Set task → Transcribe only the lines from the line with "tree('thin_a', 'forest_tree', 123, 35.5, 'thin" through the line with "tree('leaf_shade', 'forest_tree', 214, 32, 'dark", exactly, counting both of those lines as part of the stretch.

Scripts that build scenes →
= = = =

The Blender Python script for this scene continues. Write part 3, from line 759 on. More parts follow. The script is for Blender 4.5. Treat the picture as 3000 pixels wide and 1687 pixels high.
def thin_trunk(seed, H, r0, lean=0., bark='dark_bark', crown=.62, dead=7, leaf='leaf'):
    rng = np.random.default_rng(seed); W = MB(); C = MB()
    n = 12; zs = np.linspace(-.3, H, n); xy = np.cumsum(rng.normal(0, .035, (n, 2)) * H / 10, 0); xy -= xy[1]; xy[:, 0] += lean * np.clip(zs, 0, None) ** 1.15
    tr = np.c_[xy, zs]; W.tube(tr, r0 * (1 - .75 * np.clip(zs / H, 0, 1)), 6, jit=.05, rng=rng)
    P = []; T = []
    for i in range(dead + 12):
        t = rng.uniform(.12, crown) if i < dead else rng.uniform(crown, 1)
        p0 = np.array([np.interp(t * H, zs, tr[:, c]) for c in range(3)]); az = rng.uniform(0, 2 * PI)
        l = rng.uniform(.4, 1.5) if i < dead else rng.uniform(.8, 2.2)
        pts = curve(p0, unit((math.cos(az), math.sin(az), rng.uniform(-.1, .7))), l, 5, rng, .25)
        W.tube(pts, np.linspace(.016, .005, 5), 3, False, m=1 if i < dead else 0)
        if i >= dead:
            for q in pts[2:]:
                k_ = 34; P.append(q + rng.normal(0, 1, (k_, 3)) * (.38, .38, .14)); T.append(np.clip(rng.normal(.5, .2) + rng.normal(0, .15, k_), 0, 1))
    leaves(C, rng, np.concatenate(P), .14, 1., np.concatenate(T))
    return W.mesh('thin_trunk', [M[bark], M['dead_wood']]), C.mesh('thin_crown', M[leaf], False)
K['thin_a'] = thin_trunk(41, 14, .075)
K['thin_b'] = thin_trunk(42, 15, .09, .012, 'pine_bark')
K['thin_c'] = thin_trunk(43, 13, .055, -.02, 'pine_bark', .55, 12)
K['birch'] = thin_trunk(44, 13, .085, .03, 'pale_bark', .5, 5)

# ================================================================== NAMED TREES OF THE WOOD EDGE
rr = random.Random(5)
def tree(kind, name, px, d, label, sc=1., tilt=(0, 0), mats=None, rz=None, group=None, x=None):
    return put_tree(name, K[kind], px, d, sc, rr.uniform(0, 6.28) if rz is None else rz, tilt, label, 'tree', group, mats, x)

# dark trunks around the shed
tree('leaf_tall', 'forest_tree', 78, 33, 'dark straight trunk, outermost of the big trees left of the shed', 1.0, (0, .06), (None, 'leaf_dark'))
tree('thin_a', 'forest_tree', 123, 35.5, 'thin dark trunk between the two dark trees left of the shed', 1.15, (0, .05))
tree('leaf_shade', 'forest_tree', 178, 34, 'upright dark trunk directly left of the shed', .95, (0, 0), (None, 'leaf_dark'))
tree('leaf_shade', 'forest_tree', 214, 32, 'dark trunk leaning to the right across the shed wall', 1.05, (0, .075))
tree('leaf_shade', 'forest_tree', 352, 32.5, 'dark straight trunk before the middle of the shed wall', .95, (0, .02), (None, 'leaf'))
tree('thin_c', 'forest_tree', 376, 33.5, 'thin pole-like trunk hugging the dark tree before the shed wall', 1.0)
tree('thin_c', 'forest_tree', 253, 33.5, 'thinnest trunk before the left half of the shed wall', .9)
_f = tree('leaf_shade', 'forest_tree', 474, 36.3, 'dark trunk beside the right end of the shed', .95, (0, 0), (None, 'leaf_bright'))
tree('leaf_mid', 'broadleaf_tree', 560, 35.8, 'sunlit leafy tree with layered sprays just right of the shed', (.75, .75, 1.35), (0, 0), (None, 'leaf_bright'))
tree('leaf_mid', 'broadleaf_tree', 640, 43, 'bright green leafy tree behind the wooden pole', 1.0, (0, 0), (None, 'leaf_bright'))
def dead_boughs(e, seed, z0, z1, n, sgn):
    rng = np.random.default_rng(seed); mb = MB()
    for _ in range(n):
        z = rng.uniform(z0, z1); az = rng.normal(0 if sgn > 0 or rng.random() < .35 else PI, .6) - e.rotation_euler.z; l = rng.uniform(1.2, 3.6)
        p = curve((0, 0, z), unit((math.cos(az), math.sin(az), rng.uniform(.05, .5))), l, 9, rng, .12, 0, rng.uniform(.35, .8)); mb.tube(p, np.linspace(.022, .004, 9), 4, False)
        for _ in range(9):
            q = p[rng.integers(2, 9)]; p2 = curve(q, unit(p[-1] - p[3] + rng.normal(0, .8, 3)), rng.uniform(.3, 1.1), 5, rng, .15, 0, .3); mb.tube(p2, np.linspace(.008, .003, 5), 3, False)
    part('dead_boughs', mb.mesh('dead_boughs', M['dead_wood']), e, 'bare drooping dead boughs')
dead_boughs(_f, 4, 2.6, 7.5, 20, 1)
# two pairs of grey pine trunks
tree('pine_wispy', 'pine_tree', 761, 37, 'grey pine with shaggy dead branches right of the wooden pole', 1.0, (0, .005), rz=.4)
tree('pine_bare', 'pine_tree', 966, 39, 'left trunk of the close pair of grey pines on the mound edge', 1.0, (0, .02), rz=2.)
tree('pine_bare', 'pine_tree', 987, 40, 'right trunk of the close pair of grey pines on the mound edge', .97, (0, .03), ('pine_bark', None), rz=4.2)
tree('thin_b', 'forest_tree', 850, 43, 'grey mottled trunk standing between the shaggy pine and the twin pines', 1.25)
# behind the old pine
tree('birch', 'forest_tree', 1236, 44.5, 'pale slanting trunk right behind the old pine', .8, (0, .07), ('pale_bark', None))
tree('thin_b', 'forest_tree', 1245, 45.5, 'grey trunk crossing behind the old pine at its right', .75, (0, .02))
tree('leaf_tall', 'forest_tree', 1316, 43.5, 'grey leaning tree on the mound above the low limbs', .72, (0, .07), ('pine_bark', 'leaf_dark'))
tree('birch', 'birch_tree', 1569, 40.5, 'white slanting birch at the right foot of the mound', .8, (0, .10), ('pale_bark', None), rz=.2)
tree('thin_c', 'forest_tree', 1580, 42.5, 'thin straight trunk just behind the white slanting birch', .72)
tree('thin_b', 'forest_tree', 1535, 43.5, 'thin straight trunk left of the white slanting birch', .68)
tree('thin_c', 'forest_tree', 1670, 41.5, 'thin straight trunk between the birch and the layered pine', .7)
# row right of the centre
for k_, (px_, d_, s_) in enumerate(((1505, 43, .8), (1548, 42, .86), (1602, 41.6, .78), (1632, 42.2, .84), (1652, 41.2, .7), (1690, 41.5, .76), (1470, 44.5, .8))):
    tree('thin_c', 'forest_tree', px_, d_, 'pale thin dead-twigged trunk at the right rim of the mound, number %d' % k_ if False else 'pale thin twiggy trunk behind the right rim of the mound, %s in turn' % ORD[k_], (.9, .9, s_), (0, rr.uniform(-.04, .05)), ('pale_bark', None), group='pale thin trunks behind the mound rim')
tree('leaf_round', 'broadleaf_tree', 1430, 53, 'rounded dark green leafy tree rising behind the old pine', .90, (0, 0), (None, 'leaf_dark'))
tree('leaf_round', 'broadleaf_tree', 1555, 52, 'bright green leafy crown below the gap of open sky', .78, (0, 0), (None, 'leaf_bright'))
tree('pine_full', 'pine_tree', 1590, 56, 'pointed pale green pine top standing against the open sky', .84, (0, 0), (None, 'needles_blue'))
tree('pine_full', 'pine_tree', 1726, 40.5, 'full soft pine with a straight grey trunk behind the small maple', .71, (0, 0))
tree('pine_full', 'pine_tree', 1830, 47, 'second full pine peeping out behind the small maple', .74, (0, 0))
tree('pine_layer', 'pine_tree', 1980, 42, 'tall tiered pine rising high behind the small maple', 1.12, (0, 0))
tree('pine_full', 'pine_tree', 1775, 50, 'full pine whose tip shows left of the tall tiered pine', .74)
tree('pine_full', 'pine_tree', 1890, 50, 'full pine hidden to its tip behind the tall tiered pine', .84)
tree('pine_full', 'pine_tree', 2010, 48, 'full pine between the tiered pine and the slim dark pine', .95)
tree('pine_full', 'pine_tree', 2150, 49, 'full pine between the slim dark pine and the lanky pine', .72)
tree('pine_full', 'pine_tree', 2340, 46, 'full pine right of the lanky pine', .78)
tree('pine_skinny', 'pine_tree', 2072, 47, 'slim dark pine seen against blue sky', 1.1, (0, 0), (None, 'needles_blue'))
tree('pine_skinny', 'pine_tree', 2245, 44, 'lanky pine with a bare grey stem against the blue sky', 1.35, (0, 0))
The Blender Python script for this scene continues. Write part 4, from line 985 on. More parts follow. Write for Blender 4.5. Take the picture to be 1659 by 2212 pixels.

= = = =

Reply →
tree('thin_a', 'forest_tree', 123, 35.5, 'thin dark trunk between the two dark trees left of the shed', 1.15, (0, .05))
tree('leaf_shade', 'forest_tree', 178, 34, 'upright dark trunk directly left of the shed', .95, (0, 0), (None, 'leaf_dark'))
tree('leaf_shade', 'forest_tree', 214, 32, 'dark trunk leaning to the right across the shed wall', 1.05, (0, .075))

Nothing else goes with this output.